Bullet Train party vies for votes

Bullet Train party vies for votes

Nine political parties, including two newcomers, will be allowed to contest this year's ACT election.

ACT Electoral Commissioner Phillip Green said it was now too late for other parties to get on to the October 20 ballot paper, although candidates would be able to register as independents and run in the ''ungrouped'' section.

ACT Electoral Commissioner Phillip Green.

ACT Electoral Commissioner Phillip Green.Credit:Graham Tidy

''Two new political parties have been added to the register of political parties in the last week. Bullet Train for Canberra and the Marion Leˆ Social Justice Party are now registered in the ACT,'' Mr Green said.

The parties previously registered were ACT Labor, the Australian Motorist Party, the Liberal Democratic Party, the Canberra Liberals, the Pangallo Independents Party, the ACT Greens and the Community Alliance Party.


''Registered political parties are able to list their party name or their abbreviated name on ballot papers and receive public funding of election expenses,'' Mr Green said.

The Pirate Party - which says it fights for ''freedom of information and culture, civil and digital liberties, and governmental transparency'' - is also expected to run three candidates.

However, the party fell six members short of being able to register in time for the election.

The No Carbon Tax Climate Sceptics Party has also previously expressed interest in running candidates.
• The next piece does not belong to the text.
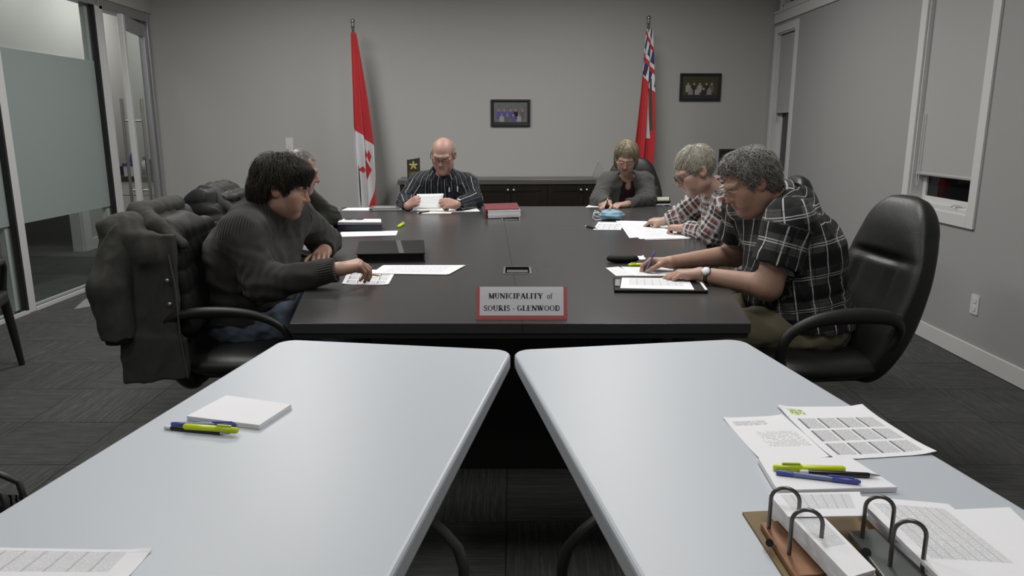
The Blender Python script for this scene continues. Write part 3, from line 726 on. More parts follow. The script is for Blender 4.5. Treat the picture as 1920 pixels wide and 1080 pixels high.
def sheet(corners, label, mat=None, z=TZ, th=.0006, curl=.0, rot=0, name='paper_sheet', cat='paper', group=None):
    c = corners[rot:]+corners[:rot]
    P = quad_on(c, z+th); me = sheet_mesh(P, z+.0002, th, curl); ctr = sum(P, Vector())/4
    me.transform(TR(-ctr.x, -ctr.y, -z)); return tag(obj(name, me, mat or M_PAPER, loc=(ctr.x, ctr.y, z)), label, cat, group)
def pad_stack(corners, label, th, sheets, top, z=TZ, name='paper_stack', cat='paper stack', jit=.004, seed=1):
    """a visible stack: several separate layers"""
    r = random.Random(seed); P = quad_on(corners, z+th); ctr = sum(P, Vector())/4
    t = thing(name, (ctr.x, ctr.y, z), label, cat)
    for k in range(sheets):
        d = Vector((r.uniform(-jit, jit), r.uniform(-jit, jit), 0)) if k < sheets-1 else Vector()
        me = sheet_mesh([p+d for p in P], z+.0002+th*k/sheets, th/sheets*.93, 0, 3 if k < sheets-1 else 7)
        me.transform(TR(-ctr.x, -ctr.y, -z)); obj('sheet', me, top if k == sheets-1 else M_PAPER, t)
    return t
M_YEL = plain('highlighter_yellow', (.62, .72, .03, 1), .3); M_YELC = plain('highlighter_cap', (.50, .62, .02, 1), .3)
M_BLUE = plain('blue_pen_plastic', (.07, .09, .36, 1), .3); M_BLUEC = plain('clear_blue_barrel', (.16, .20, .38, 1), .25)
M_PENB = plain('black_pen_plastic', (.01, .01, .011, 1), .3); M_PENC = plain('silver_pen_tip', (.6, .6, .6, 1), .3, .8); M_PENW = plain('white_eraser', (.72, .72, .72, 1), .5)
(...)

And Michael Lindfield has indicated he plans to stand as an independent in Brindabella.

Registered parties do not need to contest the election, although all except the Pangallo Independents have already indicated they will run at least one candidate.

A spokesman for Frank Pangallo said recently the former Queanbeyan mayor had not yet decided whether he would contest this election.

Bullet Train For Canberra Party secretary Michael Lemmey said the new party could help provide the courage to commit Australia to a high speed rail network that has eluded politicians since engineers first raised the idea in 1981. The party estimates $49.5 million has been spent surveying proposals, but politicians have ignored credible reports going back to CSIRO's very fast train findings in 1984.

Engineering consultancy AECOM's second and final stage report on track alignment and costs to date on a $100 billion east coast network is due in December.

Mr Lemmey said the latest investigations gave members no comfort because previous reports had established strong cases, yet leaders had baulked.

''And the worry is that this next study will be just that - another study, another lot of discussion and talk without any genuine result,'' he said. ''We are hoping to see from this discussion a commitment at the very least from our politicians to actually make this happen.''

A Liberal Democrats spokesman said the party would run two candidates in the Belconnen-based electorate Ginninderra, including Matt Thompson. It was also considering running candidates in the central electorate, Molonglo.

''[Mr Thompson is] a long-term Canberran, married with kids and knows a lot about the day-to-day life and struggles in Canberra and he is a strong believer in the resourcefulness of individuals as opposed to government intervention, so he fits in very well with the LDP mantra,'' he said.

The party formed in the ACT in 2001 and described itself as ''a serious, progressive, small-government alternative''.